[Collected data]
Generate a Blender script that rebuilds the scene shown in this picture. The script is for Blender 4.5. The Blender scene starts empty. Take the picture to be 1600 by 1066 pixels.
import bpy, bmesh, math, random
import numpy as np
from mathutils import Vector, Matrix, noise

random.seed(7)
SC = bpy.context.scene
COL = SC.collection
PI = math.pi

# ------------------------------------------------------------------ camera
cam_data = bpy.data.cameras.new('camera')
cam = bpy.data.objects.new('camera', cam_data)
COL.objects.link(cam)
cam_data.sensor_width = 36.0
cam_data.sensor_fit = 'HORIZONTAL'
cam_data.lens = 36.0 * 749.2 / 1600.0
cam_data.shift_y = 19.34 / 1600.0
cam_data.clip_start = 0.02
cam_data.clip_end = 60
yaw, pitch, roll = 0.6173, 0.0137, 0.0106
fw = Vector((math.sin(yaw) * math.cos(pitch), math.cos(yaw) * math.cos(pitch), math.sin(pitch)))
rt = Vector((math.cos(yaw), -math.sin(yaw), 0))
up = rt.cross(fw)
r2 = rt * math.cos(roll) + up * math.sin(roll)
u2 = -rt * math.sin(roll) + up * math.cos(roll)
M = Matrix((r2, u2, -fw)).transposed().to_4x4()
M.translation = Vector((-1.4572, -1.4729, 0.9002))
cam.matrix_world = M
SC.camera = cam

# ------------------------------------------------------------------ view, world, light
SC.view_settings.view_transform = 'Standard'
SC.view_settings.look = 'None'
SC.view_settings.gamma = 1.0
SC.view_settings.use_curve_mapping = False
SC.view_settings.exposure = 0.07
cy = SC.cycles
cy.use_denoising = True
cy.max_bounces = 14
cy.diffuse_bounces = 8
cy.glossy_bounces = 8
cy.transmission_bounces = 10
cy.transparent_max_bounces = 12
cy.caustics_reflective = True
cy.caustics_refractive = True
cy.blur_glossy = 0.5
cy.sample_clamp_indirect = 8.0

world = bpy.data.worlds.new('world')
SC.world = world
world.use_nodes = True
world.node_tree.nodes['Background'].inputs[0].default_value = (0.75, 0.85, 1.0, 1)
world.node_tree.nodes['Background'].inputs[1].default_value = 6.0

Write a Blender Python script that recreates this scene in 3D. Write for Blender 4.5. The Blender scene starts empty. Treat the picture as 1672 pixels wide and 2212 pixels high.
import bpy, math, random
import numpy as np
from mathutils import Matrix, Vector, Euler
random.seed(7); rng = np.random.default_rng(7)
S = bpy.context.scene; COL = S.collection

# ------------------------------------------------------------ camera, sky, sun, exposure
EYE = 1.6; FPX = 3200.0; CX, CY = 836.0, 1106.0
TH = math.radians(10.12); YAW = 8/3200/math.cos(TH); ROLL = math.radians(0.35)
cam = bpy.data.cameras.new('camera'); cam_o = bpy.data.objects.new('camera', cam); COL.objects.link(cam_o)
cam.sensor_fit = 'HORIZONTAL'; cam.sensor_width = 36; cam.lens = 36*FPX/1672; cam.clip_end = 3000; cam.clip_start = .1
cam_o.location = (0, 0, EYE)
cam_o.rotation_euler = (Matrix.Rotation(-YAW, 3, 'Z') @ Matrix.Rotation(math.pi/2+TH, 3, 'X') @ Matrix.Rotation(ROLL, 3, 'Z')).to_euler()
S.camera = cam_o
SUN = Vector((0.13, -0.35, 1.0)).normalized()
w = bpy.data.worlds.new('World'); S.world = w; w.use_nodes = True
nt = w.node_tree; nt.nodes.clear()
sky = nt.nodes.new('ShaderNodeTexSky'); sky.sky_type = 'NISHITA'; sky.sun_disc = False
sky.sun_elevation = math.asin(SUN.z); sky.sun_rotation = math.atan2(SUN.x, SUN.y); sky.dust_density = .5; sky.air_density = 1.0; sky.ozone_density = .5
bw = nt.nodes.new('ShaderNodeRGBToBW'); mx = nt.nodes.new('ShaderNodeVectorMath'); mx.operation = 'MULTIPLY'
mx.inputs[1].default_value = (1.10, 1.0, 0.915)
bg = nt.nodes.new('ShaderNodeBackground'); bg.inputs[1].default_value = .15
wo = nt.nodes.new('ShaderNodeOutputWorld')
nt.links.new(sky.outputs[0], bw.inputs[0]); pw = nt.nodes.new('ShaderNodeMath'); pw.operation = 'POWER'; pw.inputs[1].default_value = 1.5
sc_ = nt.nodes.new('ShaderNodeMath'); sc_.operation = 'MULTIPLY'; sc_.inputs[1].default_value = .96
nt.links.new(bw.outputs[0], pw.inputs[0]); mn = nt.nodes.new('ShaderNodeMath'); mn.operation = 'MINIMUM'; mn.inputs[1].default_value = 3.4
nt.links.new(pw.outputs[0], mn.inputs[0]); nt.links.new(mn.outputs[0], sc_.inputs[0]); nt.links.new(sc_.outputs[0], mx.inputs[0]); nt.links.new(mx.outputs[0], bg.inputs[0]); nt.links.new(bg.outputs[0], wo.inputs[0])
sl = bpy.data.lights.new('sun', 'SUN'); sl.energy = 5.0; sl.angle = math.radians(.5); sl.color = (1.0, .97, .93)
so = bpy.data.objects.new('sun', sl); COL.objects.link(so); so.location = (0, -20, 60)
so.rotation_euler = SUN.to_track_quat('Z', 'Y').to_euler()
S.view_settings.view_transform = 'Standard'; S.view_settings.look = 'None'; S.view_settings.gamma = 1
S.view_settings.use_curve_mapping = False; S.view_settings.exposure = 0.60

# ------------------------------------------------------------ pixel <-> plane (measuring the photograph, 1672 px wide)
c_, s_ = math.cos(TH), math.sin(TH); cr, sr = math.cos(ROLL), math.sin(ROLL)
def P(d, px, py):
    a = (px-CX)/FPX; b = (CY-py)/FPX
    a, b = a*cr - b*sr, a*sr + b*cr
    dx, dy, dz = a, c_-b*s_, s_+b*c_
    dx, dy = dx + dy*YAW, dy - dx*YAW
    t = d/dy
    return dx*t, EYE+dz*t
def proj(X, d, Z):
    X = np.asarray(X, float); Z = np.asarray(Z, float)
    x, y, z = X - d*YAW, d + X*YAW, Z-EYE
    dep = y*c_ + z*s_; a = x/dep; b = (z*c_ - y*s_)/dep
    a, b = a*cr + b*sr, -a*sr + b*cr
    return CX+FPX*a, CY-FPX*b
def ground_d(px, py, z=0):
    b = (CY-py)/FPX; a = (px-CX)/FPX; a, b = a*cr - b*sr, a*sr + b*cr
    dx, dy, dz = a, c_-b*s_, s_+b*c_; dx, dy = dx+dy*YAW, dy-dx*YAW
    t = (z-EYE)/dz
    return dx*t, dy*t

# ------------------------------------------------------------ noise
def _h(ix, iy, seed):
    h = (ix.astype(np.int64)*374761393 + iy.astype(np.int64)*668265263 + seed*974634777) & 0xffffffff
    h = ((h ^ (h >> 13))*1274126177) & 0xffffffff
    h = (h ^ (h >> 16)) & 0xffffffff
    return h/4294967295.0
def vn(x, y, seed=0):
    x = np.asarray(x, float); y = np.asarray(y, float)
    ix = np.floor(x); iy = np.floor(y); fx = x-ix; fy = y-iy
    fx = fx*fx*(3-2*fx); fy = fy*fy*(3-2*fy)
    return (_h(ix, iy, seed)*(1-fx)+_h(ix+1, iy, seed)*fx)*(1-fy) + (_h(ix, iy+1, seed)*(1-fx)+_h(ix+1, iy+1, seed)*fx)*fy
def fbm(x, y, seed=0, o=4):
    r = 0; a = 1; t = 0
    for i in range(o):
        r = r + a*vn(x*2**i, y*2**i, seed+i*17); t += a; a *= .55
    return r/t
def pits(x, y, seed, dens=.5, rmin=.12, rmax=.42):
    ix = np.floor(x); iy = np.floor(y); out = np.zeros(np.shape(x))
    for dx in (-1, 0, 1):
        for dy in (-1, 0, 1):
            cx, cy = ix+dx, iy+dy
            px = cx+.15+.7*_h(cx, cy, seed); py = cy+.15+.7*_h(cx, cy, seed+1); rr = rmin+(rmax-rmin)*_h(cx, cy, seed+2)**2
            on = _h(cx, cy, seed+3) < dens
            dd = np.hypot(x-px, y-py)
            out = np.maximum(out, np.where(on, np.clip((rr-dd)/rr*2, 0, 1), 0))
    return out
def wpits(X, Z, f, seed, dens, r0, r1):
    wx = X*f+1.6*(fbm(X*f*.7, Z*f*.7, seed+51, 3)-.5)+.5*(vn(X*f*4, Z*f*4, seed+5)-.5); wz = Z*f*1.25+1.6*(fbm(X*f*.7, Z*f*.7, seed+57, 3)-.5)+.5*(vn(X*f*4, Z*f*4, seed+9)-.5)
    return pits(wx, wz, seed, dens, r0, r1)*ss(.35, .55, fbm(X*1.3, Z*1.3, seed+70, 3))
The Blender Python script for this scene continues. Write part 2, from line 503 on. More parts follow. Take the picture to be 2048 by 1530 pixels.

→ **Objective**
Quote exactly the opening line of the material above and every line after it, up to and including the line that contains "SC.camera = cam".

→ **The output**
Generate a Blender script that rebuilds the scene shown in this picture. The script is for Blender 4.5. The Blender scene starts empty. Take the picture to be 1600 by 1066 pixels.
import bpy, bmesh, math, random
import numpy as np
from mathutils import Vector, Matrix, noise

random.seed(7)
SC = bpy.context.scene
COL = SC.collection
PI = math.pi

# ------------------------------------------------------------------ camera
cam_data = bpy.data.cameras.new('camera')
cam = bpy.data.objects.new('camera', cam_data)
COL.objects.link(cam)
cam_data.sensor_width = 36.0
cam_data.sensor_fit = 'HORIZONTAL'
cam_data.lens = 36.0 * 749.2 / 1600.0
cam_data.shift_y = 19.34 / 1600.0
cam_data.clip_start = 0.02
cam_data.clip_end = 60
yaw, pitch, roll = 0.6173, 0.0137, 0.0106
fw = Vector((math.sin(yaw) * math.cos(pitch), math.cos(yaw) * math.cos(pitch), math.sin(pitch)))
rt = Vector((math.cos(yaw), -math.sin(yaw), 0))
up = rt.cross(fw)
r2 = rt * math.cos(roll) + up * math.sin(roll)
u2 = -rt * math.sin(roll) + up * math.cos(roll)
M = Matrix((r2, u2, -fw)).transposed().to_4x4()
M.translation = Vector((-1.4572, -1.4729, 0.9002))
cam.matrix_world = M
SC.camera = cam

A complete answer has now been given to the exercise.